The School of Humility

Some Women Need Not Apply

While my elementary school teachers told me to believe in myself, my parents warned me it was not good to be full of myself. Love thyself and trust thyself, yes, but not too much.

Be confident, yes, but not obnoxious, said mentors. Pride, or “excessive belief in one’s own abilities,” taken to an extreme, leaves no room within the human persona for the priceless virtue of humility.

The wrong pitfall?
Warnings against pride are well and good, but a qualification must be added. When discussing the pitfalls of pride and the honor in humility, it is necessary to nuance the discussion with special attention to gender. The ancient sin of pride was defined during a time in history when women’s experience was not taken into account. For many women, pride is something they seek, not something that they are guilty of.

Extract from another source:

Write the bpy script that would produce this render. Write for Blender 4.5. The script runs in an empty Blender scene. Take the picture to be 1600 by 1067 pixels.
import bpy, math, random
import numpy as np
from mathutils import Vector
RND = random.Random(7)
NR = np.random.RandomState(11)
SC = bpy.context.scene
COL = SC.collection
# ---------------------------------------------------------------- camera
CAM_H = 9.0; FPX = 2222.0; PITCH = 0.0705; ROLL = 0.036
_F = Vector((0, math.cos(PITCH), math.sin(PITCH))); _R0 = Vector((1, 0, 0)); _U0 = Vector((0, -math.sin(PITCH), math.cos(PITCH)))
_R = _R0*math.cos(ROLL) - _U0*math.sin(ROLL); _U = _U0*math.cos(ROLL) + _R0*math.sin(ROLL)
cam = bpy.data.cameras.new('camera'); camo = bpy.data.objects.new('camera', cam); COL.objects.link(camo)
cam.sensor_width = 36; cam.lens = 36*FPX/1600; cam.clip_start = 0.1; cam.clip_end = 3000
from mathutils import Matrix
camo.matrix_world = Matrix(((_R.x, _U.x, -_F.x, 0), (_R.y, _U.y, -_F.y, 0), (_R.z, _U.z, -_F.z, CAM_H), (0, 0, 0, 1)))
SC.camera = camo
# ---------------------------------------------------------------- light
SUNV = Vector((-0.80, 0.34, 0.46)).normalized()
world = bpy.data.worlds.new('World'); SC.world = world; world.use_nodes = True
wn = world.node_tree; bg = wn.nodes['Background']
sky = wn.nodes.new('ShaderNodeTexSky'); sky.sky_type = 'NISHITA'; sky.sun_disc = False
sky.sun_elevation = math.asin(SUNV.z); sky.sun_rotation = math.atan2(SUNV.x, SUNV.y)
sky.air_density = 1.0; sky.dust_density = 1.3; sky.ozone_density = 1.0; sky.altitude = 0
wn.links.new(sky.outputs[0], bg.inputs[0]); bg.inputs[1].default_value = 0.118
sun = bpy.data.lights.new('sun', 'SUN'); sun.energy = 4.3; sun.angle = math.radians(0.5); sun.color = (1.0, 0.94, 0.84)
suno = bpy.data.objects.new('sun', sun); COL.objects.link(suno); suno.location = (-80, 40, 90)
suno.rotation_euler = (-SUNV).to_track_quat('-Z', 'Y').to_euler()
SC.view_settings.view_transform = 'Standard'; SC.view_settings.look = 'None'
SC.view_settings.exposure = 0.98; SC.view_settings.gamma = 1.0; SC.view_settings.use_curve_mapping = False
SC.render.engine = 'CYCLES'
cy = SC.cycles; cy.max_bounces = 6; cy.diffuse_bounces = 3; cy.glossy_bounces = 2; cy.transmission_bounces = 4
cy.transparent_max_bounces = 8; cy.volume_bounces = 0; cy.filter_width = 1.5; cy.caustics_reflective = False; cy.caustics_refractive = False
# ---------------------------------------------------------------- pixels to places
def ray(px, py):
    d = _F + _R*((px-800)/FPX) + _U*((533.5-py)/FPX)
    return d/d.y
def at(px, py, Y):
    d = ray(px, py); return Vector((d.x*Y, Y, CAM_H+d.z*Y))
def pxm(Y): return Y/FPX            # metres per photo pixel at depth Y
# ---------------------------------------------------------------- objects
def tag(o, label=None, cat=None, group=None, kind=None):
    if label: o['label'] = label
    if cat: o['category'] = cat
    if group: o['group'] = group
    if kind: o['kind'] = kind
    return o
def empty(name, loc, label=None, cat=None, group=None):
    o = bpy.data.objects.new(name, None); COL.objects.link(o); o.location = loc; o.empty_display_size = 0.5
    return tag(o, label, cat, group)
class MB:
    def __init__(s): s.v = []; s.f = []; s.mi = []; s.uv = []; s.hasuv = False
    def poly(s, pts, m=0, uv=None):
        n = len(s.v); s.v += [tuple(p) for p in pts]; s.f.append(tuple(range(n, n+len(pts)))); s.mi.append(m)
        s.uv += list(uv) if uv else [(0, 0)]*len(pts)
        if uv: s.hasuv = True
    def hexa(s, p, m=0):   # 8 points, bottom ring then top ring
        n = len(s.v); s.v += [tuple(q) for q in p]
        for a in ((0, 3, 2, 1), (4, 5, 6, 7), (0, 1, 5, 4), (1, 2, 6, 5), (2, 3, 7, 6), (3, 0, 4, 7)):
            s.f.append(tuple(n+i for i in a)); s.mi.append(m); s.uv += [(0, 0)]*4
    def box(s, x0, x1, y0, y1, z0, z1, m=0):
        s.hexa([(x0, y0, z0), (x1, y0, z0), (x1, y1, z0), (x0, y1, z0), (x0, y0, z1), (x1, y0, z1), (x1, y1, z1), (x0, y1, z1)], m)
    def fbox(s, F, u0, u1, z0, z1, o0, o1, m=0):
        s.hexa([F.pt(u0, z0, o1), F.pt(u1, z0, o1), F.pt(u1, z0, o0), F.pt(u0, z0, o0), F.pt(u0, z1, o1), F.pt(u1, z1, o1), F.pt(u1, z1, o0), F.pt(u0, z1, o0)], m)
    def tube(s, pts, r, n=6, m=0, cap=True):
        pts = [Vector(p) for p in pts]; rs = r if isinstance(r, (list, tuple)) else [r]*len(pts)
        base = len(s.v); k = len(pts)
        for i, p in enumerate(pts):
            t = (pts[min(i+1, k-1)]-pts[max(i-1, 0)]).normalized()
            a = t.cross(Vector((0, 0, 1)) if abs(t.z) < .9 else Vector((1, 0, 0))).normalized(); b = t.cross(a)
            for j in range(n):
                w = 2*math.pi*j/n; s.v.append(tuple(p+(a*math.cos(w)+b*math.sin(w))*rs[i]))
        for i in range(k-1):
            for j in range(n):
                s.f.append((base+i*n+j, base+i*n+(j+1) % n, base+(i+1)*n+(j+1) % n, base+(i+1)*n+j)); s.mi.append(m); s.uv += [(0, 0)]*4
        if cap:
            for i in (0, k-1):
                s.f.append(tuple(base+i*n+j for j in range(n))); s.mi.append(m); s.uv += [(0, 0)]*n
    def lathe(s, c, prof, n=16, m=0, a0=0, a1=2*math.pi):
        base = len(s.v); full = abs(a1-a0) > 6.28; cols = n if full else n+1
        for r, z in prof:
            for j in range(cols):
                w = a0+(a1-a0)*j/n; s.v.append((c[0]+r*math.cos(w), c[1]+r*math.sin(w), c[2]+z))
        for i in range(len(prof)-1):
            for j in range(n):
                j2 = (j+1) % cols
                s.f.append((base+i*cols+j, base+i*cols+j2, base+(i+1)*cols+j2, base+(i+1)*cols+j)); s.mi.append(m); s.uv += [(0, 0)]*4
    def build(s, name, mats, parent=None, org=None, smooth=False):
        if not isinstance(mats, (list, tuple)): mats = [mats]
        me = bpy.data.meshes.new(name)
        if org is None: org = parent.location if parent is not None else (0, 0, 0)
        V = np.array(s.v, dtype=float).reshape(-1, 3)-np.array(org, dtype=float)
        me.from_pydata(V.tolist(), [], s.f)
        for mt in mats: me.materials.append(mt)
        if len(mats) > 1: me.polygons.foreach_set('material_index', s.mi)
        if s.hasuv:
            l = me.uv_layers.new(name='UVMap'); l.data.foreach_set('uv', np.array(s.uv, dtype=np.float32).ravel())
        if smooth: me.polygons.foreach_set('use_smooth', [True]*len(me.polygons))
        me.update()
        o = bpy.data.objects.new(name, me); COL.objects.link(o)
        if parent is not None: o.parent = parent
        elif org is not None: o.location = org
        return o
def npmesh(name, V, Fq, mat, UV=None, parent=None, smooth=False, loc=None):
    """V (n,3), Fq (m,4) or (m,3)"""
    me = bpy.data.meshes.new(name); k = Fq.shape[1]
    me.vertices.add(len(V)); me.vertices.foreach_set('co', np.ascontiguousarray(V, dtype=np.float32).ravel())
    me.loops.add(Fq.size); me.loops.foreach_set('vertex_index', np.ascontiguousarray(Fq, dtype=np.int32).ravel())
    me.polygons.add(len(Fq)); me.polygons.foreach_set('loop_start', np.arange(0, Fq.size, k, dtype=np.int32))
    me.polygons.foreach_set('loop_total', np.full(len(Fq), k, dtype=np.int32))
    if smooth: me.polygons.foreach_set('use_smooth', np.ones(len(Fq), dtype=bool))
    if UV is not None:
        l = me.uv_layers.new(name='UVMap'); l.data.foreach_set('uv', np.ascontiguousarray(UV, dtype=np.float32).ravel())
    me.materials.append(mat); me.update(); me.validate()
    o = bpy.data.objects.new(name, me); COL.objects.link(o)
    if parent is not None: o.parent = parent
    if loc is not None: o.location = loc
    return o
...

For many women, the greater sin is not pride but humility to the point of self-deprecation. Sadly, many women have little confidence in their own abilities to begin with, let alone enough self-confidence to be guilty of pride.

For every happy, well-adjusted, confident woman that I know, there are two or three who are consumed with insecurities about their weight, intellect, or professional abilities. For every woman who steps up to the plate to accept a professional or personal challenge, there are scores more who shy away into the shadows.

Need real evidence? Just check out Oprah or Dear Abby , two well-established estrogen-rich media enclaves. Dear Abby is rife with stories of women taking jobs for which they are way overqualified, wondering how to escape abusive relationships, or struggling with their weight.

Whether you visit Oprah’s web site, read her magazine, or watch her show, you surely will encounter one of her feel-good, inspirational segments on Being Your Best Self. BYBS segments offer lessons in courage, taking risks, and setting boundaries?skills that those with enough self-confidence master instinctively. Oprah knows her primary audience and the inner challenges they face. (It should be noted that lack of pride does not seem to be a pitfall of Ms. Winfrey herself, with her eponymous media empire and smiling, seasonally outfitted self on every monthly cover of O. Magazine.)

Saving Ophelia
For many women, warning them against pride may do more harm than good. To preach the spiritual benefits of humility to a teenage girl who already loathes her appearance and hates her life could be psychologically devastating. Just ask Mary Pipher, PhD, author of the 1994 bestseller Reviving Ophelia: Saving the Selves of Adolescent Girls , which warned that American adolescent girls are more prone to depression, eating disorders, addictions, and suicide attempts than ever before.

To warn against the perils of pride is good, but, in the case of many women, one must do so with great care. To rail against pride in the face of lack of self-esteem and undue societal pressures may not only be fruitless, it may actually cause plenty of harm.